### Exercise objective
Using the listing below, copy every line that mentions "picture".

### Recorded data

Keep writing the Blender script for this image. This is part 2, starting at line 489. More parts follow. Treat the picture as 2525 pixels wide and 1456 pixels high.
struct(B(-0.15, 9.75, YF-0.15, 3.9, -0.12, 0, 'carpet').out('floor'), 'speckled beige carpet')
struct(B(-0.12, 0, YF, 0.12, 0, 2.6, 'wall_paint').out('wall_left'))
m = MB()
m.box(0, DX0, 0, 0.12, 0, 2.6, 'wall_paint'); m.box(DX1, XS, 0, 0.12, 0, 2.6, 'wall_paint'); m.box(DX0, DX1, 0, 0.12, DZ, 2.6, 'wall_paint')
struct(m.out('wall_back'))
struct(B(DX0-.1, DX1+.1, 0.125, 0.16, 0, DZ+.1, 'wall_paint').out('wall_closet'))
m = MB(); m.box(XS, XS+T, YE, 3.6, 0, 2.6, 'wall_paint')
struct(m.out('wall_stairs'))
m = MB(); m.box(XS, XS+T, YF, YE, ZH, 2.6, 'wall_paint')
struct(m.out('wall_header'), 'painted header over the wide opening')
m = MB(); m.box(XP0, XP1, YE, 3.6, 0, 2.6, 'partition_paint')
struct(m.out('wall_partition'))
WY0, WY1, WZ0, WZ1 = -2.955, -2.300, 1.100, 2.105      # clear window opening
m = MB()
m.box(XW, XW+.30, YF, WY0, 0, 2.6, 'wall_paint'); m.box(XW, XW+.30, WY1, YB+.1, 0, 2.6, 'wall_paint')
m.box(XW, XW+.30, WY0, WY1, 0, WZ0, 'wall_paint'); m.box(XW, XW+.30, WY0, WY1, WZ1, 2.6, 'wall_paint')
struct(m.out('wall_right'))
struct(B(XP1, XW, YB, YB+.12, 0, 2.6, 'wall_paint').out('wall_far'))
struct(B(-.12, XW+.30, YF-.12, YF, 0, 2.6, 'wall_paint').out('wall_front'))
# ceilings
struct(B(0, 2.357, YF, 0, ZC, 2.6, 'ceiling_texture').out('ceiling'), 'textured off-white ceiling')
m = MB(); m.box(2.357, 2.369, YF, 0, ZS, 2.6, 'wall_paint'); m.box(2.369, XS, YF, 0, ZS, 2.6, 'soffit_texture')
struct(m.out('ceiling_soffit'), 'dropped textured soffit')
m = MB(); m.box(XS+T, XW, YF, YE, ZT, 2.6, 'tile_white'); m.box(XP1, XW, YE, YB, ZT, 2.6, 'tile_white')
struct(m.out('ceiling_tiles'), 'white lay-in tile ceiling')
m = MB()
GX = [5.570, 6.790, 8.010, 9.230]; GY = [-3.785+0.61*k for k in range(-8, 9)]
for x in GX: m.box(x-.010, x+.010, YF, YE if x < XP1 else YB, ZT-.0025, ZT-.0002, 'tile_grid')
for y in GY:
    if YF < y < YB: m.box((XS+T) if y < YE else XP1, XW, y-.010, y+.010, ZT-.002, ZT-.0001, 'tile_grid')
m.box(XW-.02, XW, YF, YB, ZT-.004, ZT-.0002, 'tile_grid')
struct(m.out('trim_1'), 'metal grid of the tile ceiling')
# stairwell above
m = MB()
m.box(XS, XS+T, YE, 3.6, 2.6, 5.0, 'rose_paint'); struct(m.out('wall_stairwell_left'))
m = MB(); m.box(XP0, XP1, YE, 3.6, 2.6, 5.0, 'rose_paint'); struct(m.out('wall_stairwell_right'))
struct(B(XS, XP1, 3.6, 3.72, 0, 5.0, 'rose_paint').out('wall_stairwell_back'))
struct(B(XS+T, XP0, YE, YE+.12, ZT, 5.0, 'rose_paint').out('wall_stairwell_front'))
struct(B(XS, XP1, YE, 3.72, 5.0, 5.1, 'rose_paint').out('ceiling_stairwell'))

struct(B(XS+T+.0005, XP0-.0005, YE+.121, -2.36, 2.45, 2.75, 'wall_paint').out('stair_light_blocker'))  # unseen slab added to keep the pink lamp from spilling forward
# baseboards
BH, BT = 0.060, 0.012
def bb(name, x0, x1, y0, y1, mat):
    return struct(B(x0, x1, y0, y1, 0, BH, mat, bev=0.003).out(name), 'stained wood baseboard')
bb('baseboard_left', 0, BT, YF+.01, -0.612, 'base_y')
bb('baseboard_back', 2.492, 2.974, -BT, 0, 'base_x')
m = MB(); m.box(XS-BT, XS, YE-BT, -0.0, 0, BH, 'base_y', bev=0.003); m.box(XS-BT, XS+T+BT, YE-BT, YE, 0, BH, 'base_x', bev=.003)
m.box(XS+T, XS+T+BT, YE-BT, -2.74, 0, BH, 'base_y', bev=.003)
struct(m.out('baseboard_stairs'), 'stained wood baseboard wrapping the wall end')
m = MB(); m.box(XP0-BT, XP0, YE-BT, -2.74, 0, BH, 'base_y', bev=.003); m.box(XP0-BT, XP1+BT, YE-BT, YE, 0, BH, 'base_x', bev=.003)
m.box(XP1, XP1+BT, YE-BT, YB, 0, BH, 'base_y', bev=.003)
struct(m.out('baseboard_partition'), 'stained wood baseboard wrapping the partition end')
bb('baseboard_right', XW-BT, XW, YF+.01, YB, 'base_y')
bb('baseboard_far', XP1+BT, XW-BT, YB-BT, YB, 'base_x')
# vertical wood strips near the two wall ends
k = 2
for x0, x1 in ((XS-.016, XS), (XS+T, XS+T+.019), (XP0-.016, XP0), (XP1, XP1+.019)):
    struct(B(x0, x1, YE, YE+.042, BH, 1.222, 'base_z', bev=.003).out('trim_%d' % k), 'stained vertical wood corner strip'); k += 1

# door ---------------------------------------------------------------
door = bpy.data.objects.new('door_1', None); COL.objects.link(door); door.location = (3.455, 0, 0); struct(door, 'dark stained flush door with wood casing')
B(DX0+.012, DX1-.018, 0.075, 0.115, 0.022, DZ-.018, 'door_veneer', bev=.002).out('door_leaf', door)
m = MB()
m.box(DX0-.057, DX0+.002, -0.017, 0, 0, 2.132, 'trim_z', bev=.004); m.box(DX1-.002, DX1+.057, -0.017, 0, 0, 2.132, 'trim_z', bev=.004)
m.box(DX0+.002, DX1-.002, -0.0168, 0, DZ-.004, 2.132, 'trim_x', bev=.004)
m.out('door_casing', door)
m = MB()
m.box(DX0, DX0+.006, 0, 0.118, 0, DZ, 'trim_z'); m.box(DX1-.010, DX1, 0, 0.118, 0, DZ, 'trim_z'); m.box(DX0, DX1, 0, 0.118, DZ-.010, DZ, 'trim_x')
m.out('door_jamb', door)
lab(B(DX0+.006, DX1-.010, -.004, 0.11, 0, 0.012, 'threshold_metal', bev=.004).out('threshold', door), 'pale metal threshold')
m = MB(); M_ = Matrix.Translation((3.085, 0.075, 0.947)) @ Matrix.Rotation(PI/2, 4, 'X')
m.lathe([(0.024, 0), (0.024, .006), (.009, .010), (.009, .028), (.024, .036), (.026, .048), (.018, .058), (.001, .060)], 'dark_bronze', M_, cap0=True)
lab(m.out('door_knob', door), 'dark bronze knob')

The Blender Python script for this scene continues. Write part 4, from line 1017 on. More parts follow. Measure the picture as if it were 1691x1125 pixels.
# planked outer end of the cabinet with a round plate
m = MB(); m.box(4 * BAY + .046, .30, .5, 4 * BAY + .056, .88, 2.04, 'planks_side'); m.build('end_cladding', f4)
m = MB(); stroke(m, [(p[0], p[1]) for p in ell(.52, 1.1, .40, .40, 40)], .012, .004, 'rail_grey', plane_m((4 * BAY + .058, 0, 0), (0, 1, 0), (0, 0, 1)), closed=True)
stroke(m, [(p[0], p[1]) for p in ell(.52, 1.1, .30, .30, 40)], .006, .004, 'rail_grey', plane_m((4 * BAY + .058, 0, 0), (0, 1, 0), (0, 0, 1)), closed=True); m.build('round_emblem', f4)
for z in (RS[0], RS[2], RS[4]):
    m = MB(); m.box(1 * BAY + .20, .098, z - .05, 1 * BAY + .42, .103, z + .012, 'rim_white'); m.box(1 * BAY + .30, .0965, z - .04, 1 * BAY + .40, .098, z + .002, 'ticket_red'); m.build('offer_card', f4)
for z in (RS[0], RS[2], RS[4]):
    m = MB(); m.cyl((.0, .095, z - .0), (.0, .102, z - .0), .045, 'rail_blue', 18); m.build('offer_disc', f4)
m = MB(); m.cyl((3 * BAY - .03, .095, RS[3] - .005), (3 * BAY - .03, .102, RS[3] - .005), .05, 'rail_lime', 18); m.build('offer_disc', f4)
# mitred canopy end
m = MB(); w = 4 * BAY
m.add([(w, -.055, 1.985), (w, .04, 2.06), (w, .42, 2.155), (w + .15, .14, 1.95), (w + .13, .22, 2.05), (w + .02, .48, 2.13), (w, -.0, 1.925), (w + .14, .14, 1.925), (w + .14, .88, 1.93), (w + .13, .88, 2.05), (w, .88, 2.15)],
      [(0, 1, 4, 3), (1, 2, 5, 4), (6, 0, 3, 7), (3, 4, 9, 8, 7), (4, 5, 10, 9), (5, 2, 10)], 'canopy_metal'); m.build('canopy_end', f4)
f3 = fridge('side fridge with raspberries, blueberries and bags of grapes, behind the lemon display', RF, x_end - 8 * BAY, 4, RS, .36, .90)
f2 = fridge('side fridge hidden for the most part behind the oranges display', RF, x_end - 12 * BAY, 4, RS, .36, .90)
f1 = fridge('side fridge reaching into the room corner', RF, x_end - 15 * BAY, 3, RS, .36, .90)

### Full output
Keep writing the Blender script for this image. This is part 2, starting at line 489. More parts follow. Treat the picture as 2525 pixels wide and 1456 pixels high.
The Blender Python script for this scene continues. Write part 4, from line 1017 on. More parts follow. Measure the picture as if it were 1691x1125 pixels.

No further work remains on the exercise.